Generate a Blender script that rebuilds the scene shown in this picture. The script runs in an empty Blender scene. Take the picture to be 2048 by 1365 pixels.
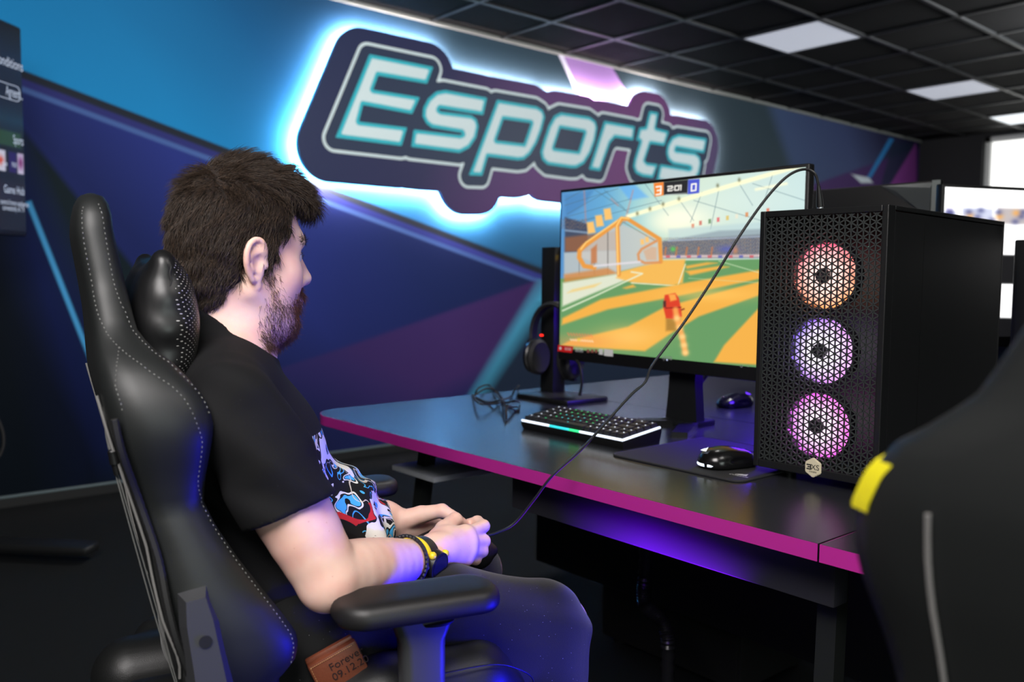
import bpy, bmesh, math, random
import numpy as np
from mathutils import Vector, Matrix, Euler
from mathutils.bvhtree import BVHTree
R = math.radians
SC = bpy.context.scene
COL = SC.collection
rng = np.random.default_rng(7)
random.seed(7)

# ---------------------------------------------------------------- camera
F_PX, PITCH, ROLL, YAW = 1733.76, .0706835, .0100586, .861939
CAM = np.array([0, 0, 1.1])
_v = np.array([math.cos(YAW)*math.cos(PITCH), math.sin(YAW)*math.cos(PITCH), -math.sin(PITCH)])
_r0 = np.cross(_v, [0, 0, 1]); _r0 /= np.linalg.norm(_r0)
_u0 = np.cross(_r0, _v)
_r = math.cos(ROLL)*_r0 + math.sin(ROLL)*_u0
_u = -math.sin(ROLL)*_r0 + math.cos(ROLL)*_u0

def at(x, y, ax, val):
    """point of the photograph (x, y) on the real plane X/Y/Z = val"""
    d = _v + (x-1024)/F_PX*_r - (y-682.5)/F_PX*_u
    i = 'XYZ'.index(ax)
    return CAM + (val-CAM[i])/d[i]*d

cam_d = bpy.data.cameras.new('camera')
cam = bpy.data.objects.new('camera', cam_d); COL.objects.link(cam)
m = Matrix.Identity(4)
for i in range(3):
    m[i][0], m[i][1], m[i][2], m[i][3] = _r[i], _u[i], -_v[i], CAM[i]
cam.matrix_world = m
cam_d.sensor_width = 36
cam_d.lens = F_PX/2048*36
cam_d.clip_start = .02
cam_d.dof.use_dof = True
cam_d.dof.focus_distance = 1.32
cam_d.dof.aperture_fstop = 4.0
SC.camera = cam
SC.view_settings.view_transform = 'Standard'
SC.view_settings.look = 'None'
SC.view_settings.gamma = 1
SC.view_settings.exposure = 0
SC.view_settings.use_curve_mapping = False

# ---------------------------------------------------------------- materials
def lin(c):
    c = np.array(c, float)/255
    return tuple(np.where(c <= .04045, c/12.92, ((c+.055)/1.055)**2.4))

def rgb(c, k=1.0):
    l = lin(c)
    return (min(l[0]*k, 1), min(l[1]*k, 1), min(l[2]*k, 1), 1)

def setin(b, name, v):
    if name in b.inputs: b.inputs[name].default_value = v

def mat(name, c, rough=.6, metal=0, spec=.5, bump=0, scale=200, emit=None, strength=0, coat=0, var=0, sss=0, sheen=0, bscale=None):
    M = bpy.data.materials.new(name); M.use_nodes = True
    nt = M.node_tree; b = nt.nodes['Principled BSDF']
    col = c if len(c) == 4 else rgb(c)
    setin(b, 'Base Color', col); setin(b, 'Roughness', rough); setin(b, 'Metallic', metal)
    setin(b, 'Specular IOR Level', spec); setin(b, 'Coat Weight', coat); setin(b, 'Coat Roughness', .1)
    if sheen: setin(b, 'Sheen Weight', sheen); setin(b, 'Sheen Roughness', .4)
    if sss:
        setin(b, 'Subsurface Weight', sss); setin(b, 'Subsurface Radius', (.012, .005, .003)); setin(b, 'Subsurface Scale', 1.0)
    if emit is not None:
        setin(b, 'Emission Color', emit if len(emit) == 4 else rgb(emit)); setin(b, 'Emission Strength', strength)
    if bump or var:
        tc = nt.nodes.new('ShaderNodeTexCoord')
        n = nt.nodes.new('ShaderNodeTexNoise'); n.inputs['Scale'].default_value = scale; n.inputs['Detail'].default_value = 4
        nt.links.new(tc.outputs['Object'], n.inputs['Vector'])
        if bump:
            bp = nt.nodes.new('ShaderNodeBump'); bp.inputs['Strength'].default_value = bump
            bp.inputs['Distance'].default_value = bscale or .001
            nt.links.new(n.outputs['Fac'], bp.inputs['Height']); nt.links.new(bp.outputs['Normal'], b.inputs['Normal'])
        if var:
            mx = nt.nodes.new('ShaderNodeMix'); mx.data_type = 'RGBA'
            mx.inputs['A'].default_value = tuple(min(1, v*(1-var)) for v in col[:3])+(1,)
            mx.inputs['B'].default_value = tuple(min(1, v*(1+var)) for v in col[:3])+(1,)
            nt.links.new(n.outputs['Fac'], mx.inputs['Factor']); nt.links.new(mx.outputs['Result'], b.inputs['Base Color'])
    return M

def attr_emission(name, strength, base=(.01, .01, .01, 1), rough=.35, spec=.3):
    """a lit display: what it shows is the colour attribute 'pix'"""
    M = bpy.data.materials.new(name); M.use_nodes = True
    nt = M.node_tree; b = nt.nodes['Principled BSDF']
    a = nt.nodes.new('ShaderNodeAttribute'); a.attribute_name = 'pix'
    setin(b, 'Base Color', base); setin(b, 'Roughness', rough); setin(b, 'Specular IOR Level', spec)
    nt.links.new(a.outputs['Color'], b.inputs['Emission Color']); setin(b, 'Emission Strength', strength)
    return M

# ---------------------------------------------------------------- mesh helpers
MW = {}
def root_matrix(o):
    M = MW.get(o.name, Matrix.Identity(4))
    return (root_matrix(o.parent) @ M) if o.parent else M

def tag(o, label=None, cat=None, group=None, kind=None):
    if label: o['label'] = label
    if cat: o['category'] = cat
    if group: o['group'] = group
    if kind: o['kind'] = kind
    return o

def thing(name, label, cat, loc=(0, 0, 0), rz=0, group=None):
    o = bpy.data.objects.new(name, None); COL.objects.link(o)
    o.empty_display_size = .05
    o.location = loc; o.rotation_euler = (0, 0, rz)
    MW[o.name] = Matrix.Translation(loc) @ Matrix.Rotation(rz, 4, 'Z')
    return tag(o, label, cat, group)

def obj(name, bm, material, parent=None, world=False, smooth=40, label=None):
    """link a bmesh (or mesh) as ONE object; world=True: its vertices are in world space"""
    if isinstance(bm, bmesh.types.BMesh):
        me = bpy.data.meshes.new(name)
        if world and parent: bm.transform(root_matrix(parent).inverted())
        bmesh.ops.recalc_face_normals(bm, faces=bm.faces[:])
        bm.to_mesh(me); bm.free()
    else:
        me = bm; me.name = name
        if world and parent: me.transform(root_matrix(parent).inverted())
    if smooth is not None and len(me.polygons):
        me.polygons.foreach_set('use_smooth', [True]*len(me.polygons))
        if smooth < 180: me.set_sharp_from_angle(angle=R(smooth))
    for mm in (material if isinstance(material, (list, tuple)) else [material]): me.materials.append(mm)
    o = bpy.data.objects.new(name, me); COL.objects.link(o)
    if parent: o.parent = parent
    if label: o['label'] = label
    return o

def BM(): return bmesh.new()

def xf(loc=(0, 0, 0), rot=(0, 0, 0), scale=(1, 1, 1)):
    return Matrix.Translation(loc) @ Euler(rot).to_matrix().to_4x4() @ Matrix.Diagonal((*scale, 1))

def box(bm, lo, hi, bev=0, seg=2, M=None, mi=0):
    lo, hi = Vector(lo), Vector(hi)
    t = BM(); bmesh.ops.create_cube(t, size=1)
    s = hi-lo
    bmesh.ops.transform(t, matrix=Matrix.Translation((lo+hi)/2) @ Matrix.Diagonal((*s, 1)), verts=t.verts)
    if bev: bmesh.ops.bevel(t, geom=t.edges[:], offset=min(bev, min(abs(v) for v in s)*.49), segments=seg, profile=.5, affect='EDGES')
    merge(bm, t, M, mi)

def merge(bm, t, M=None, mi=0):
    if M is not None: bmesh.ops.transform(t, matrix=M, verts=t.verts)
    if mi:
        for f in t.faces: f.material_index = mi
    me = bpy.data.meshes.new('tmp'); t.to_mesh(me); t.free()
    bm.from_mesh(me); bpy.data.meshes.remove(me)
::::
Write out each line of the listing above, exactly, from its first line to the line holding "return (min(l[0]*k, 1), min(l[1]*k, 1), min(l[2]*k, 1), 1)", inclusive. Skip the pictures.

Generate a Blender script that rebuilds the scene shown in this picture. The script runs in an empty Blender scene. Take the picture to be 2048 by 1365 pixels.
import bpy, bmesh, math, random
import numpy as np
from mathutils import Vector, Matrix, Euler
from mathutils.bvhtree import BVHTree
R = math.radians
SC = bpy.context.scene
COL = SC.collection
rng = np.random.default_rng(7)
random.seed(7)

# ---------------------------------------------------------------- camera
F_PX, PITCH, ROLL, YAW = 1733.76, .0706835, .0100586, .861939
CAM = np.array([0, 0, 1.1])
_v = np.array([math.cos(YAW)*math.cos(PITCH), math.sin(YAW)*math.cos(PITCH), -math.sin(PITCH)])
_r0 = np.cross(_v, [0, 0, 1]); _r0 /= np.linalg.norm(_r0)
_u0 = np.cross(_r0, _v)
_r = math.cos(ROLL)*_r0 + math.sin(ROLL)*_u0
_u = -math.sin(ROLL)*_r0 + math.cos(ROLL)*_u0

def at(x, y, ax, val):
    """point of the photograph (x, y) on the real plane X/Y/Z = val"""
    d = _v + (x-1024)/F_PX*_r - (y-682.5)/F_PX*_u
    i = 'XYZ'.index(ax)
    return CAM + (val-CAM[i])/d[i]*d

cam_d = bpy.data.cameras.new('camera')
cam = bpy.data.objects.new('camera', cam_d); COL.objects.link(cam)
m = Matrix.Identity(4)
for i in range(3):
    m[i][0], m[i][1], m[i][2], m[i][3] = _r[i], _u[i], -_v[i], CAM[i]
cam.matrix_world = m
cam_d.sensor_width = 36
cam_d.lens = F_PX/2048*36
cam_d.clip_start = .02
cam_d.dof.use_dof = True
cam_d.dof.focus_distance = 1.32
cam_d.dof.aperture_fstop = 4.0
SC.camera = cam
SC.view_settings.view_transform = 'Standard'
SC.view_settings.look = 'None'
SC.view_settings.gamma = 1
SC.view_settings.exposure = 0
SC.view_settings.use_curve_mapping = False

# ---------------------------------------------------------------- materials
def lin(c):
    c = np.array(c, float)/255
    return tuple(np.where(c <= .04045, c/12.92, ((c+.055)/1.055)**2.4))

def rgb(c, k=1.0):
    l = lin(c)
    return (min(l[0]*k, 1), min(l[1]*k, 1), min(l[2]*k, 1), 1)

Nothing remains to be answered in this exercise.